— START OF Source excerpt —

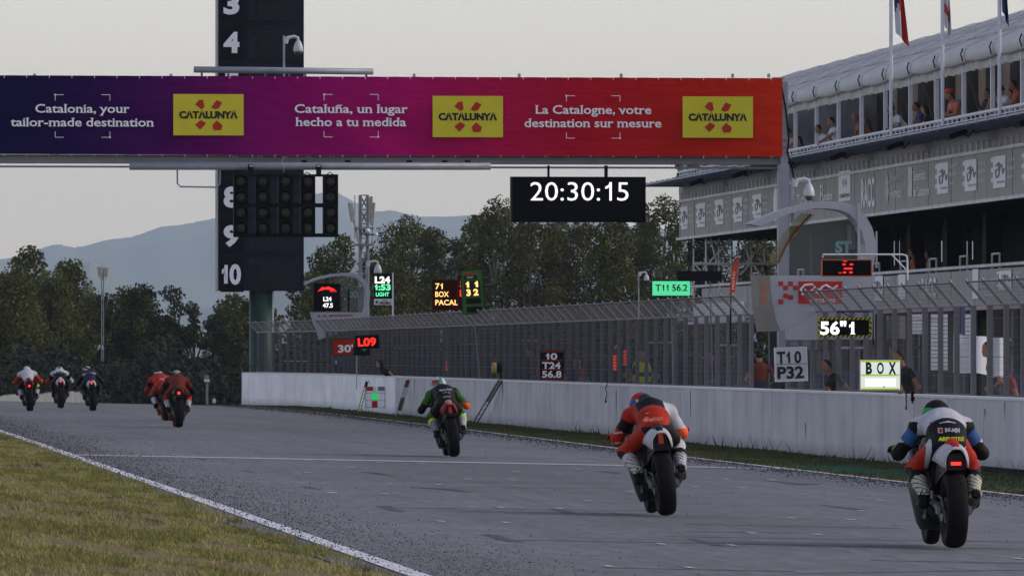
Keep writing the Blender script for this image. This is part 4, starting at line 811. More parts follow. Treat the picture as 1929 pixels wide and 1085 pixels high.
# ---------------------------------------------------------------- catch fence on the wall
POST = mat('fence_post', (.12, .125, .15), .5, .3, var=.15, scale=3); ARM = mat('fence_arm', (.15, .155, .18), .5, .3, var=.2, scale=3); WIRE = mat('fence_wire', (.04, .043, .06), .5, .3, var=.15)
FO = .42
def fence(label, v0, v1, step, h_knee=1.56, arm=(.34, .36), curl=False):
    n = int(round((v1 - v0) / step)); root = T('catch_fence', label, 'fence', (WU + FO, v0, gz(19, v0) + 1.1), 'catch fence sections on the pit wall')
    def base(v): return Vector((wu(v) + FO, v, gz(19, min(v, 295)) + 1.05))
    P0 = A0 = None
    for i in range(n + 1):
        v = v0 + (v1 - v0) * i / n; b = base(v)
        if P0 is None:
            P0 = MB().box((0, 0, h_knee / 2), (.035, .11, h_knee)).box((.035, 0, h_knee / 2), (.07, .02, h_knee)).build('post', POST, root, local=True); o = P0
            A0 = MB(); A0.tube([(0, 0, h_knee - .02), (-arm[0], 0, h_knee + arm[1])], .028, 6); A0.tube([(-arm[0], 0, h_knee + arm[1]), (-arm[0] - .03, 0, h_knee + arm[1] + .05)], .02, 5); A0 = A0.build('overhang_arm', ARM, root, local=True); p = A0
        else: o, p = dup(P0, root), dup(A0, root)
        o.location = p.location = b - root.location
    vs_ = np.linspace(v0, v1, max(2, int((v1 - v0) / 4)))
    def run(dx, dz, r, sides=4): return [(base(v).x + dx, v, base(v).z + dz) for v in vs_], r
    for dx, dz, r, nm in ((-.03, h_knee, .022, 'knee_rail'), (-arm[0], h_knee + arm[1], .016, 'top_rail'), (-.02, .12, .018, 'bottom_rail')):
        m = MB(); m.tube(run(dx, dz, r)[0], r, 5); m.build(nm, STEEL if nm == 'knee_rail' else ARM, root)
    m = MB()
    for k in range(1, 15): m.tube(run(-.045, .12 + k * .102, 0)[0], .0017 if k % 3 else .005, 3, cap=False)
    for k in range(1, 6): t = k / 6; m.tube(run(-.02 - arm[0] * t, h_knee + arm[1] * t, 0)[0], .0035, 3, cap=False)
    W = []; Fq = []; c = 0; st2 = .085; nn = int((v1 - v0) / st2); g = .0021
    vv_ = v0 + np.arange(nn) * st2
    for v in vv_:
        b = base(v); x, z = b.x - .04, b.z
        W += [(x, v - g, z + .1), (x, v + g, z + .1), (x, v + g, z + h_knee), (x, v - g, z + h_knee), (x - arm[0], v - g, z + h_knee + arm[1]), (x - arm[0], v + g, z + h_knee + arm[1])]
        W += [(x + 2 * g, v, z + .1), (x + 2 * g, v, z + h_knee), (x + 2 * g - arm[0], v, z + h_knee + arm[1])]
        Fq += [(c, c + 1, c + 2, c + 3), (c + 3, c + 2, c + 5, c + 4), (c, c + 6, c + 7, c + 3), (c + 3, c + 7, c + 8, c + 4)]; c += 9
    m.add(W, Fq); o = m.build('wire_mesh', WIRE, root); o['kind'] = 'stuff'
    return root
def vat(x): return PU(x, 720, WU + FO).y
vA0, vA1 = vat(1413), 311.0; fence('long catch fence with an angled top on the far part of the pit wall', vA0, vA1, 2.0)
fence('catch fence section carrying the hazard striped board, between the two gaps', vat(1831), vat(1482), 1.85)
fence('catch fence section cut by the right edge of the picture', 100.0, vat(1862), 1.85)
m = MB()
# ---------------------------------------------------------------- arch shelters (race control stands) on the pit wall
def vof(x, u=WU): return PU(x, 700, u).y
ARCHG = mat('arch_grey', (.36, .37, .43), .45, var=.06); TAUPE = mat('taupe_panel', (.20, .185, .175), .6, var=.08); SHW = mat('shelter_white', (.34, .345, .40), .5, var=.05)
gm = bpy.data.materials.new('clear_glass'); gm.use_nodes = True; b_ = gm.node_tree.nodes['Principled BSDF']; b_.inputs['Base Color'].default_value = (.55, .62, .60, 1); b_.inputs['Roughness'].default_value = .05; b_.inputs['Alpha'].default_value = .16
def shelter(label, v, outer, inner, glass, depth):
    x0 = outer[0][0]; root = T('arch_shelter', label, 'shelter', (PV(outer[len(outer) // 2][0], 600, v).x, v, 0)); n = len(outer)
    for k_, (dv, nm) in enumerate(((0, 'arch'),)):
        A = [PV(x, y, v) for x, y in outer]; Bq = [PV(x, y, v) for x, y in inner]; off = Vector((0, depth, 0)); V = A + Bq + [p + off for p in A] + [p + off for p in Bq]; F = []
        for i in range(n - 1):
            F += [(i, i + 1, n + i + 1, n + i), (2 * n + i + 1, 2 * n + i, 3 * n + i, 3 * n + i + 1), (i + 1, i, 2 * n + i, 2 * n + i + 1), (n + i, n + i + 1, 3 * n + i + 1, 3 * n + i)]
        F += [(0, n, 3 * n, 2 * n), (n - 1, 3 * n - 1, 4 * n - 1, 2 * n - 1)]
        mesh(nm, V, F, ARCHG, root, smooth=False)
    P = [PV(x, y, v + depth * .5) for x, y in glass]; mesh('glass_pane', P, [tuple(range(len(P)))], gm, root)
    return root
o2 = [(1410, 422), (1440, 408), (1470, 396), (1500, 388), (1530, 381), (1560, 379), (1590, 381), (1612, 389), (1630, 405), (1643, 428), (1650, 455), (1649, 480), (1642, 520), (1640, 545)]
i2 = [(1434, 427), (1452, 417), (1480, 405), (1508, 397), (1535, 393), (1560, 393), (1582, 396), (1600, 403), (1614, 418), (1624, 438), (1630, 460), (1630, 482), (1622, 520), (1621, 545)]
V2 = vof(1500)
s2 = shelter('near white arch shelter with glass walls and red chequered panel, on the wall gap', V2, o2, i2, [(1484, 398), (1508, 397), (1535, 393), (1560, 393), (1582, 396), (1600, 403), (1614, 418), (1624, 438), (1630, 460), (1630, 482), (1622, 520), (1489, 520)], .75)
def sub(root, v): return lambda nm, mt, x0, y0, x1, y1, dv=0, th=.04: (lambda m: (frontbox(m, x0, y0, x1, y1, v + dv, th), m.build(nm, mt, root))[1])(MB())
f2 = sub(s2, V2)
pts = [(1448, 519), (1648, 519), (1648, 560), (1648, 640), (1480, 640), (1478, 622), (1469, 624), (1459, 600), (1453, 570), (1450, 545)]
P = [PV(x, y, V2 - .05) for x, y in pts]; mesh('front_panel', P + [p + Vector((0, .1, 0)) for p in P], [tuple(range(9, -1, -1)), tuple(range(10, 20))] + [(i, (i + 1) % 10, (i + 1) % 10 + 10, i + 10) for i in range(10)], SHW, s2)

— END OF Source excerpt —

(Instruction): Isolate the lines above that contain the word "picture" and copy them.

(Output of the exercise):
Keep writing the Blender script for this image. This is part 4, starting at line 811. More parts follow. Treat the picture as 1929 pixels wide and 1085 pixels high.
fence('catch fence section cut by the right edge of the picture', 100.0, vat(1862), 1.85)